France celebrates 400 years of Molière — but is he as good as Shakespeare?
When the French refer to their native tongue, they often call it the "language of Molière” and as their most famous comic playwright turns 400, he remains as central to Gallic culture as Shakespeare in the English-speaking world.
This weekend, France launched a year of events to mark the anniversary, including new statues, an official Moliere stamp, a costume exhibition, and of course, fresh stagings of his biting comedies such as The Imaginary Invalid and The Miser.
To kick celebrations off, the famous Comédie-Française in Paris, the oldest active theatre company in the world, on Saturday held a special performance of the originally banned 1664 Tartuffe, broadcast live in cinemas in seven countries.
The 17th-century wordsmith has even been thrust to the centre of France's presidential election campaign amid claims that the anniversary had been overlooked by President Emmanuel Macron, who is reportedly able to recite entire scenes of Molière's works.
Writing in Le Figaro this week, centre-right Republicans candidate Valérie Pécresse said Mr Macron had turned his back on the writer, failing to mark the "indelible imprint [he] left on universal culture".
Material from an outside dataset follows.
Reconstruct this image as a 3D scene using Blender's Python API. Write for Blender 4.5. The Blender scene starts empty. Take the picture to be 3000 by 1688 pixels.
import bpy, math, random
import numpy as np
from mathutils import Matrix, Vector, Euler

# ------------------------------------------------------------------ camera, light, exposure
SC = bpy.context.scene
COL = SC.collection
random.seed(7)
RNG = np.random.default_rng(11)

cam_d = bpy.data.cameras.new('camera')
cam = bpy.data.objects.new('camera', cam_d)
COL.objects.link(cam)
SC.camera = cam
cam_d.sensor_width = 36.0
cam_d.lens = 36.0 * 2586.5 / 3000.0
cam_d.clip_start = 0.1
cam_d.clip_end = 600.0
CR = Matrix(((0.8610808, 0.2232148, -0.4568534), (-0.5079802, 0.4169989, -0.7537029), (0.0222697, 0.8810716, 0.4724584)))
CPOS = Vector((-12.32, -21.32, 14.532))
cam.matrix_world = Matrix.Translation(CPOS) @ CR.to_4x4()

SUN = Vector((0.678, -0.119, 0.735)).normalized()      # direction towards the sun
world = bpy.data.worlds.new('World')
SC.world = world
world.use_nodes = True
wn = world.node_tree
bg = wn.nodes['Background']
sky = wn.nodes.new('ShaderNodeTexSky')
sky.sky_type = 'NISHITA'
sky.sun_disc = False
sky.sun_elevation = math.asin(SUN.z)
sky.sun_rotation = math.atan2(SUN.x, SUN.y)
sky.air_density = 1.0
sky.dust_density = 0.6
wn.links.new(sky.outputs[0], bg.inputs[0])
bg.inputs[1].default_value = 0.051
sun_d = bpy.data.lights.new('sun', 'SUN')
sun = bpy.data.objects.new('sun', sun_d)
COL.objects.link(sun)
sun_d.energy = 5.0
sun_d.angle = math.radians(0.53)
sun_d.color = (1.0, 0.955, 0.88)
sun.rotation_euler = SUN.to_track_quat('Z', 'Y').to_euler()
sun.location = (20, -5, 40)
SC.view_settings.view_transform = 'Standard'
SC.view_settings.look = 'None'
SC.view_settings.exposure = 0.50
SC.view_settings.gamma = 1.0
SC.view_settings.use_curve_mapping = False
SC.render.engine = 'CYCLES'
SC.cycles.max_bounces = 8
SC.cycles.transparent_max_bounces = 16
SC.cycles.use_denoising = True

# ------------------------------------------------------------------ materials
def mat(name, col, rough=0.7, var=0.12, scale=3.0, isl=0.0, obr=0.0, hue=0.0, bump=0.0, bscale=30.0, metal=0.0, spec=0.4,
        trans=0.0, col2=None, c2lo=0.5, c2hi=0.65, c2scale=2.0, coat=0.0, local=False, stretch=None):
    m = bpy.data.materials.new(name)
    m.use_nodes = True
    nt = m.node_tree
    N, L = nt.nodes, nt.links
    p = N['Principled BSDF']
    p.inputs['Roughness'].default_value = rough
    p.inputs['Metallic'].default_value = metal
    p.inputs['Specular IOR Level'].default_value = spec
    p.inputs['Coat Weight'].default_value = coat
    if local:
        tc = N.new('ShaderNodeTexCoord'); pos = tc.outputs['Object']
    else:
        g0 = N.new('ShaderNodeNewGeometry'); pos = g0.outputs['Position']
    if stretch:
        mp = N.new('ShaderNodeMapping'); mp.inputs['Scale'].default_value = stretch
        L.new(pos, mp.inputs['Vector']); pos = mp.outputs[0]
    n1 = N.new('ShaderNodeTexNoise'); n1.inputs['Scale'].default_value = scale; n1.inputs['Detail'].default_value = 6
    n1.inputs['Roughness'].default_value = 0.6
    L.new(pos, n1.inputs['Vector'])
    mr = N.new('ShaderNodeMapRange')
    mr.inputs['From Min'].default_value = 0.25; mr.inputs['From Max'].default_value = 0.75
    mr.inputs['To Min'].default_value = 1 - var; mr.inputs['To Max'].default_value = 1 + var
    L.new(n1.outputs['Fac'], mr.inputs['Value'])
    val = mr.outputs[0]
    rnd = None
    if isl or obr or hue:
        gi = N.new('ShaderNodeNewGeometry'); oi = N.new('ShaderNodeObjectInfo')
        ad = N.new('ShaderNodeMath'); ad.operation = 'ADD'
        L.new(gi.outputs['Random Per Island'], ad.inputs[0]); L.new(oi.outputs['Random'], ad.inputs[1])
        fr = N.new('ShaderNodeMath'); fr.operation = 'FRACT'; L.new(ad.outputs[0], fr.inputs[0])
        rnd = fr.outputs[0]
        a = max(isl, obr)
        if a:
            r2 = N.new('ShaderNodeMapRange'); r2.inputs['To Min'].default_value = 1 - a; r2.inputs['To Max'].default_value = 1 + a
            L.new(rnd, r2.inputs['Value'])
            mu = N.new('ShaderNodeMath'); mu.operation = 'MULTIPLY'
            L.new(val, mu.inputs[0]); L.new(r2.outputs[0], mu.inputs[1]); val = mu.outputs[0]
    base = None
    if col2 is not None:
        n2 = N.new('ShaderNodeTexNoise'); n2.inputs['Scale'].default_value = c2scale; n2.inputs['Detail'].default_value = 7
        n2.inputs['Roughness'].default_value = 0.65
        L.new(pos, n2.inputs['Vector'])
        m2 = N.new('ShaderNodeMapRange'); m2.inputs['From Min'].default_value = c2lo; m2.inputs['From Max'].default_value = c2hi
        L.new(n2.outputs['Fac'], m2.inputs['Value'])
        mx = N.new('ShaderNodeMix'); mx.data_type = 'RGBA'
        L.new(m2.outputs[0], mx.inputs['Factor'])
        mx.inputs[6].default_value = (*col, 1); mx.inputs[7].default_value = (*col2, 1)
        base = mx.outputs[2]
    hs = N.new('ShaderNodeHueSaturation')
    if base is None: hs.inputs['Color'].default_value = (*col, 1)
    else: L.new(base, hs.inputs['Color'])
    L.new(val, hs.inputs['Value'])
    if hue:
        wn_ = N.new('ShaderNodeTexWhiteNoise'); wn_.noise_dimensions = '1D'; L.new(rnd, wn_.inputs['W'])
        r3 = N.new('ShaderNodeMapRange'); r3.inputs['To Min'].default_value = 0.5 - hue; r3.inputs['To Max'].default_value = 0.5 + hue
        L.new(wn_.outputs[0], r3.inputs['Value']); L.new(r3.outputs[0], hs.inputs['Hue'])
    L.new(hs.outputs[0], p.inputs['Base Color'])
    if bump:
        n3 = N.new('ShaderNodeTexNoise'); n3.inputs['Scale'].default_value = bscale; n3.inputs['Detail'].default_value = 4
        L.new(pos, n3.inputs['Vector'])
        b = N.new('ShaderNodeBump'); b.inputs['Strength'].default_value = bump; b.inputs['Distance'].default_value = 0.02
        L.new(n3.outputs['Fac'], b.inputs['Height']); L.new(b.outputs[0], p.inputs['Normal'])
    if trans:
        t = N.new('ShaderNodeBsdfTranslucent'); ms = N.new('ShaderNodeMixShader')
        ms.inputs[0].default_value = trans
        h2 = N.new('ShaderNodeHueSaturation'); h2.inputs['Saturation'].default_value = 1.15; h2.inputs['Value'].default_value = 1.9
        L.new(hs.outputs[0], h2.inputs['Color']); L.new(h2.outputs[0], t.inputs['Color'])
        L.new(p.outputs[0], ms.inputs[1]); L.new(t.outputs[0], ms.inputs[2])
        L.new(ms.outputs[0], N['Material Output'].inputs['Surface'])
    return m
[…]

Yet in the UK, Molière has sometimes been derided as not a patch on the Bard, notably due to the difficulty in translating plays written in alexandrines, or rhyming couplets.
Indeed, in the 1980s, one Sunday Times critic even feared that Molière posed an obstacle to a united Europe: "How can you trade freely with a nation whose best comedy does not travel?,” he asked.
"It used to be a box office manager's nightmare to have a Molière production. You often had more people on stage than in the theatre," Noel Peacock of the University of Glasgow, an expert on Moliere translations, told AFP.
However, there has been a "complete turnaround” in recent years and his biting comedies are back with a vengeance, he said.
These include three major versions of Tartuffe in London alone between 2016 and 2019. His plays have attracted a host of celebrities: Keira Knightly played in "The Misanthrope" in 2009 and David Tennant (of Doctor Who fame) in "Don Juan" in 2017.
The National Theatre’s hit 2019 production of Tartuffe was adapted and written by John Donnelly.
Speaking to the Telegraph, Mr Donnelly said Molière’s plays had withstood the test of time because “the archetypes ring true”.
Perhaps Molière’s best-known play, Tartuffe is about a fraud of the same name who disguises himself as a priest to convince a naive, wealthy aristocrat into handing him his fortune and daughter's hand in marriage, even as he chases after his wife.
“In Tartuffe, the idea of a holy a fool, a stranger who burrows into your household, the enemy from within, has a resonance today,” he said, as does the idea of “inviting a figure into our homes to sort out the things we don’t want to do ourselves and then blaming them for it afterward”.
Take Brexit. “For liberal thinking, it can be quite convenient to blame everything on a ‘horrible Right-wingers’ like (Nigel) Farage who did this to us rather than the idea that we have been living in a liberal society for a while but created the conditions for this to happen,” he said. “So how do we look at ourselves in that context?”
Mr Peacock credited fresh translations less concerned about linguistic accuracy than capturing Moliere's spirit with helping to bring out the universal truths in his work.
As for who was better, Shakespeare or Molière, whose real name was Jean-Baptise Poquelin, Mr Donnelly said it was a “fun pub argument”.
“It’s like trying to work out whether Bjorn Borg is better than Roger Federer, or, a slightly better analogy, whether Borg is better than Pele because you just can’t compare them exactly - both are really good and we should be happy about that.”
However, French playwright and Avignon theatre festival director Olivier Py said Shakespeare was in a league of his own.
“There is no author in the history of humanity who is comparable in range with Shakespeare,” he told France Culture. But trying to translate him into French was” not difficult, it’s impossible”.
“The English can perform King Lear in two and half hours whereas it takes us four. French slows everything down,” he said.